From the listing below, output the lines between the one with "Model this scene" and the one with "CPOS = Vector(cam.location)", including those two, and nothing else. Pictures are not copied.

__Extracted data__
● ● ● ● ● ● ●
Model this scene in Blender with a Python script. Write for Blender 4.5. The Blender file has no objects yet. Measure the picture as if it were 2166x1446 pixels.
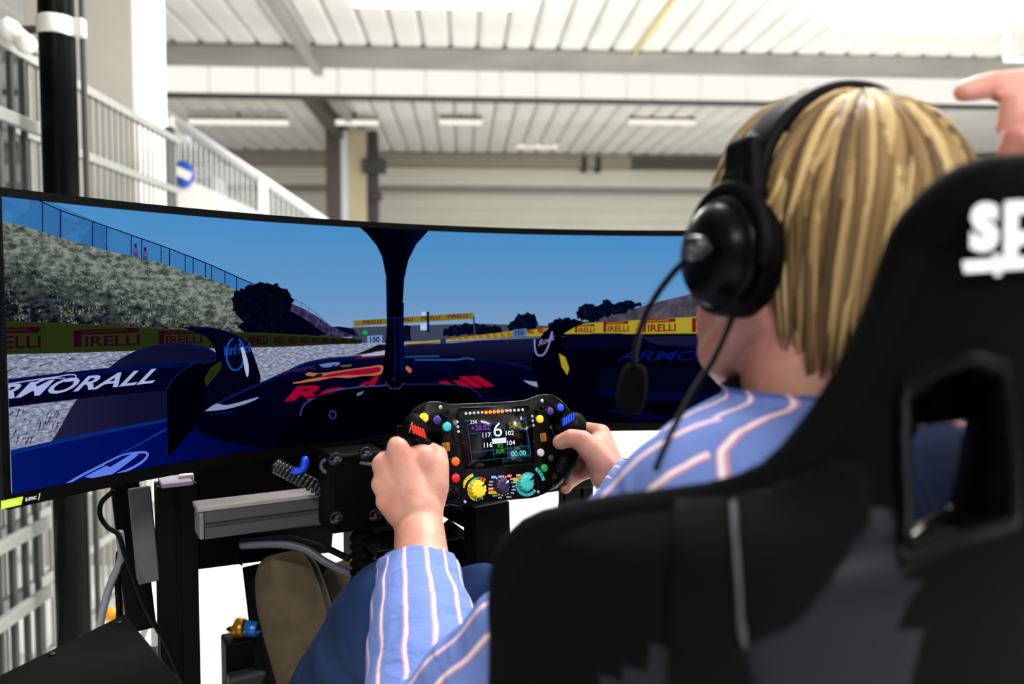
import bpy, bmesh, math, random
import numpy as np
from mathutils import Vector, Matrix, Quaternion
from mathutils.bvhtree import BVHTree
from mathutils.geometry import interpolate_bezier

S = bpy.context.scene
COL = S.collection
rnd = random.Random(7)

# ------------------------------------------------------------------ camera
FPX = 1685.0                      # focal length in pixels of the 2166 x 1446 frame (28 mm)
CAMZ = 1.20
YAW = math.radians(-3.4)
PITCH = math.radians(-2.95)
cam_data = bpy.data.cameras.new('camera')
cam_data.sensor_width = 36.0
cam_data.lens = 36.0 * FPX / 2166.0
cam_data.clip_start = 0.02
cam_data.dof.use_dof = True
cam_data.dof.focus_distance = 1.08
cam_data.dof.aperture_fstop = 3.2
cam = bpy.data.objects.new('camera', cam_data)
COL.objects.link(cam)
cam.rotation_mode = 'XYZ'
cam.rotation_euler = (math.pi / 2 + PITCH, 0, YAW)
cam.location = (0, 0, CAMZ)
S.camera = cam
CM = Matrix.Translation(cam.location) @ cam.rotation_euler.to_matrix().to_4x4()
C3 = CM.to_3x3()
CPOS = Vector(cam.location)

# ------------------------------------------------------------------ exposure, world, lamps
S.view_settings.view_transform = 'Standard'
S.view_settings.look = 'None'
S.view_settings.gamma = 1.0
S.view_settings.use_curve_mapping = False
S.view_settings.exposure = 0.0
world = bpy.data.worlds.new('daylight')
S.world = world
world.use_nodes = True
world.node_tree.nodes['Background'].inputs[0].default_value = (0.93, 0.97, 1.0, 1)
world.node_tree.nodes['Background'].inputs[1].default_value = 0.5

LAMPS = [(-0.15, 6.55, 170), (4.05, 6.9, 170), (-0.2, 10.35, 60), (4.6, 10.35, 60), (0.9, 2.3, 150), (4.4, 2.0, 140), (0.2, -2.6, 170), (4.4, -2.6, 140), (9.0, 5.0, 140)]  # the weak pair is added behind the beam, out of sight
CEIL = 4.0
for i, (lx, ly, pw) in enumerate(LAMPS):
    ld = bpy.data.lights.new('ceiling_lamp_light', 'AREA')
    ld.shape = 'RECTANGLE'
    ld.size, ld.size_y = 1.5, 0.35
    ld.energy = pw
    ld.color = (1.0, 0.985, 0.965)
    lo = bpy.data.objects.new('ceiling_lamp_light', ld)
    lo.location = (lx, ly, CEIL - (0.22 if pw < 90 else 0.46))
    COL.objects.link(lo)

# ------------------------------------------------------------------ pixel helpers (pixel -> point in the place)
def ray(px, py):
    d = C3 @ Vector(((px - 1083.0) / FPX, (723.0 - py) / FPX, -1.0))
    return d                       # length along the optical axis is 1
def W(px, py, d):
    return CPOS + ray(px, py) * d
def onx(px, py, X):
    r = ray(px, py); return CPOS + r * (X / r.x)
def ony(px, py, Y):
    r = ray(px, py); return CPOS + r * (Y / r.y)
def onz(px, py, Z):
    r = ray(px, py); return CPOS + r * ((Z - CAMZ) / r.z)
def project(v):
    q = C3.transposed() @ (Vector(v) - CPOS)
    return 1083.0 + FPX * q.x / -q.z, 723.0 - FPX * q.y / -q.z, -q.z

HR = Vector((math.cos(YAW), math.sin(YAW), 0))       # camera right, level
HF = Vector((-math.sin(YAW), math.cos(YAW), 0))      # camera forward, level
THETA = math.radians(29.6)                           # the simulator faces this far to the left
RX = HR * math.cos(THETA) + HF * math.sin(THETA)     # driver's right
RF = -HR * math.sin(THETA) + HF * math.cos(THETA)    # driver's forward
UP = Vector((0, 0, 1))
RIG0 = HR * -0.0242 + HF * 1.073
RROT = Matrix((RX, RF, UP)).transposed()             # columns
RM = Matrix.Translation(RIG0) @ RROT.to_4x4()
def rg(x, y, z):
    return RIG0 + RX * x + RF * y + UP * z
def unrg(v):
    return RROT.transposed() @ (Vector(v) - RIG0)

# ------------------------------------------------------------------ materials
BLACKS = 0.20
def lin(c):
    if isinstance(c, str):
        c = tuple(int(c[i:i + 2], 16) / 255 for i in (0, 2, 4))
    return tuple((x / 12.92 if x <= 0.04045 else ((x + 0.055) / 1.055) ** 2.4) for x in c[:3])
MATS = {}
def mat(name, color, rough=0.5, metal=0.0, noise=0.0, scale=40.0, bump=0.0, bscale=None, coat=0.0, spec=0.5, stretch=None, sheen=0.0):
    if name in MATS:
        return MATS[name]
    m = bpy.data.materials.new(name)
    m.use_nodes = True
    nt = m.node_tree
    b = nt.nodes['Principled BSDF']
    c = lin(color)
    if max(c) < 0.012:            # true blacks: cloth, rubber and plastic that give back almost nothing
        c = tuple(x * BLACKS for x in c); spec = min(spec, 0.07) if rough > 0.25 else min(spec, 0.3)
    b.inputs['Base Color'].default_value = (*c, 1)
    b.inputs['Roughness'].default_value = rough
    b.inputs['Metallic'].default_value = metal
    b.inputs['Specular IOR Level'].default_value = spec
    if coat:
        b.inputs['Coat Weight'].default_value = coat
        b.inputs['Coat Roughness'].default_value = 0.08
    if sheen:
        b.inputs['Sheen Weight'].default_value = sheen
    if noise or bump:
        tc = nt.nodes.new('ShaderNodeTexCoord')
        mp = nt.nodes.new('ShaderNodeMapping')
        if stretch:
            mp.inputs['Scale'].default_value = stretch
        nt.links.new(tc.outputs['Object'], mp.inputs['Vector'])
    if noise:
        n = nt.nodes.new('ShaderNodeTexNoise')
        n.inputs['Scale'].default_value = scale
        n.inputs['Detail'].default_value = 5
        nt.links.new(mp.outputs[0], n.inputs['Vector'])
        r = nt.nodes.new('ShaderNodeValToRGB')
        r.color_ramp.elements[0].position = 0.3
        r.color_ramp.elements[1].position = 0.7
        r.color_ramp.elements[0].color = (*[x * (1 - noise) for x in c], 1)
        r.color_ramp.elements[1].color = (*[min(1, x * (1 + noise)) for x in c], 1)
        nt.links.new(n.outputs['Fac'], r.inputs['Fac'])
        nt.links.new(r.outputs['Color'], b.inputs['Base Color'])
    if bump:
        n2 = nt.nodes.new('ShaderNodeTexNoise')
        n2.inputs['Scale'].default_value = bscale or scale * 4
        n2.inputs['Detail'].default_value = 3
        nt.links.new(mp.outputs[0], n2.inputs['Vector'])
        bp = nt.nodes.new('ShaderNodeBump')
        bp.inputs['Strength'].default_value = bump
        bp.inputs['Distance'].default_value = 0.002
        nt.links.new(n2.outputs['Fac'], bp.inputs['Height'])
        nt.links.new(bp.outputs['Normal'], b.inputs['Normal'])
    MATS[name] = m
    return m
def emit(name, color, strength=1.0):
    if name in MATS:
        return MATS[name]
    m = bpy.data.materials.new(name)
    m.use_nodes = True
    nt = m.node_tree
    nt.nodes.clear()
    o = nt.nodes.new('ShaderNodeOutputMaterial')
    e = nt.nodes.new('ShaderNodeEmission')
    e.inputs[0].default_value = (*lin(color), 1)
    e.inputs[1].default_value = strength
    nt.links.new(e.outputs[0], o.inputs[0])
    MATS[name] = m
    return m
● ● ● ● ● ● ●
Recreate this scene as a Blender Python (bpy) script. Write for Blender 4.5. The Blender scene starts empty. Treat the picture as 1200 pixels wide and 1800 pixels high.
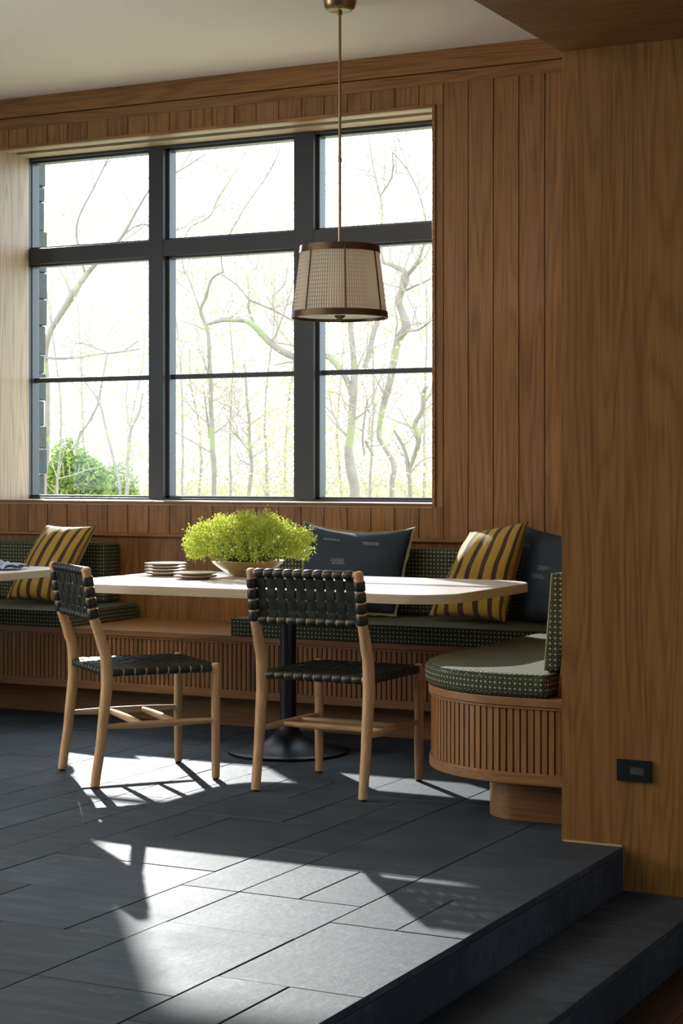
● ● ● ● ● ● ●
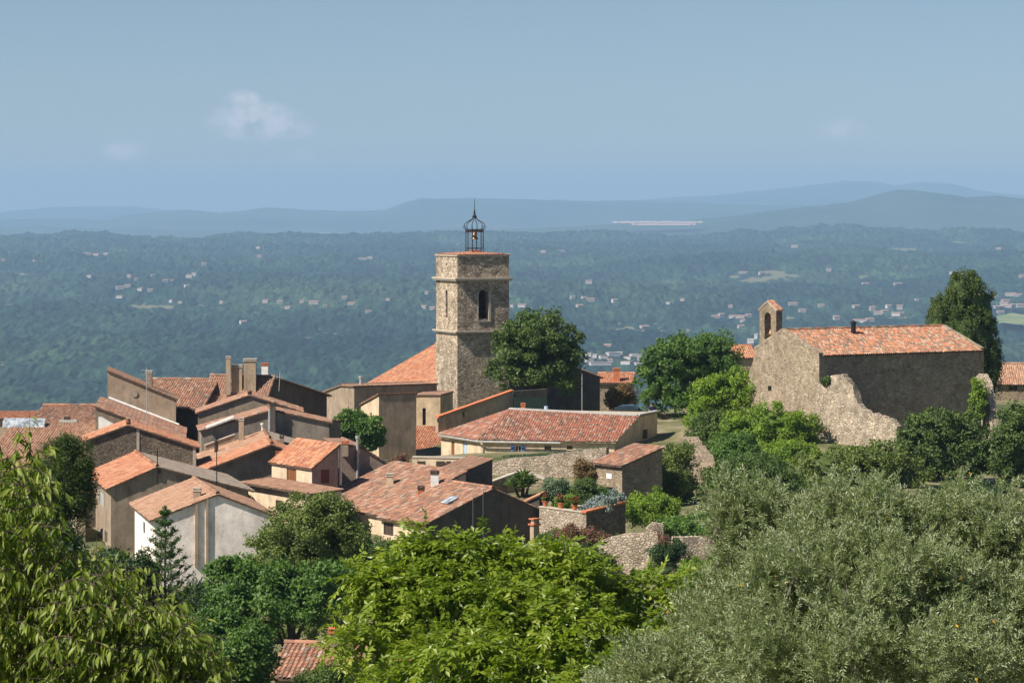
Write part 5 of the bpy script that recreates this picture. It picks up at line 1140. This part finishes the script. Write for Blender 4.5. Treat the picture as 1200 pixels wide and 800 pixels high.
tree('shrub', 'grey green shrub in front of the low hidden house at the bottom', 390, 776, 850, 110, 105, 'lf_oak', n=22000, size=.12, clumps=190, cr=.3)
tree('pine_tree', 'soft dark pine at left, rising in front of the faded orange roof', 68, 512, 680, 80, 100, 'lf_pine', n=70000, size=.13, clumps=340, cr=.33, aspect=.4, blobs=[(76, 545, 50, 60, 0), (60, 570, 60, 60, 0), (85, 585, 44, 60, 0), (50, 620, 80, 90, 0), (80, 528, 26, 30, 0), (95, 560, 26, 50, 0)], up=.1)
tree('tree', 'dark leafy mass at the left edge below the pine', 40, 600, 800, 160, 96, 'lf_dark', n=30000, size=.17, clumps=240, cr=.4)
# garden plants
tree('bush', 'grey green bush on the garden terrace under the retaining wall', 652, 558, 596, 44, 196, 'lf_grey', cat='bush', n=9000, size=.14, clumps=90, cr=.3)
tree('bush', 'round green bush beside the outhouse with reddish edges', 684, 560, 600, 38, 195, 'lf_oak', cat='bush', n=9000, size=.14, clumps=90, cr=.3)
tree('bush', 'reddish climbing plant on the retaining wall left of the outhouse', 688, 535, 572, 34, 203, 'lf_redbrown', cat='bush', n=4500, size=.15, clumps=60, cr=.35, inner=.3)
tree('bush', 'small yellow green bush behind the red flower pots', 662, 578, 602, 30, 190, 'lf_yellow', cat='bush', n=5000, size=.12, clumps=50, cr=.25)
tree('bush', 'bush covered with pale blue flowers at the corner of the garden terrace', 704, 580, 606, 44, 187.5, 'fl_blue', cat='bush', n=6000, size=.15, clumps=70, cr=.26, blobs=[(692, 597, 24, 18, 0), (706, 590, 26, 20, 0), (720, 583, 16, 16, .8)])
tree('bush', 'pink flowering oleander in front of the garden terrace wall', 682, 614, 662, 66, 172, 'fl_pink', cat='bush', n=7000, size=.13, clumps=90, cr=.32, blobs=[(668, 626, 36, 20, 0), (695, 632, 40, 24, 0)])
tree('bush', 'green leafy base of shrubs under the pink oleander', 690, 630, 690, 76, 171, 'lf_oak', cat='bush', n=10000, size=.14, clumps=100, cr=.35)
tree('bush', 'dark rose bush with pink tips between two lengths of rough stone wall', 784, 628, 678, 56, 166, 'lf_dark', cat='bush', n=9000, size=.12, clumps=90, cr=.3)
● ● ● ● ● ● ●
__Written solution__
Model this scene in Blender with a Python script. Write for Blender 4.5. The Blender file has no objects yet. Measure the picture as if it were 2166x1446 pixels.
import bpy, bmesh, math, random
import numpy as np
from mathutils import Vector, Matrix, Quaternion
from mathutils.bvhtree import BVHTree
from mathutils.geometry import interpolate_bezier

S = bpy.context.scene
COL = S.collection
rnd = random.Random(7)

# ------------------------------------------------------------------ camera
FPX = 1685.0                      # focal length in pixels of the 2166 x 1446 frame (28 mm)
CAMZ = 1.20
YAW = math.radians(-3.4)
PITCH = math.radians(-2.95)
cam_data = bpy.data.cameras.new('camera')
cam_data.sensor_width = 36.0
cam_data.lens = 36.0 * FPX / 2166.0
cam_data.clip_start = 0.02
cam_data.dof.use_dof = True
cam_data.dof.focus_distance = 1.08
cam_data.dof.aperture_fstop = 3.2
cam = bpy.data.objects.new('camera', cam_data)
COL.objects.link(cam)
cam.rotation_mode = 'XYZ'
cam.rotation_euler = (math.pi / 2 + PITCH, 0, YAW)
cam.location = (0, 0, CAMZ)
S.camera = cam
CM = Matrix.Translation(cam.location) @ cam.rotation_euler.to_matrix().to_4x4()
C3 = CM.to_3x3()
CPOS = Vector(cam.location)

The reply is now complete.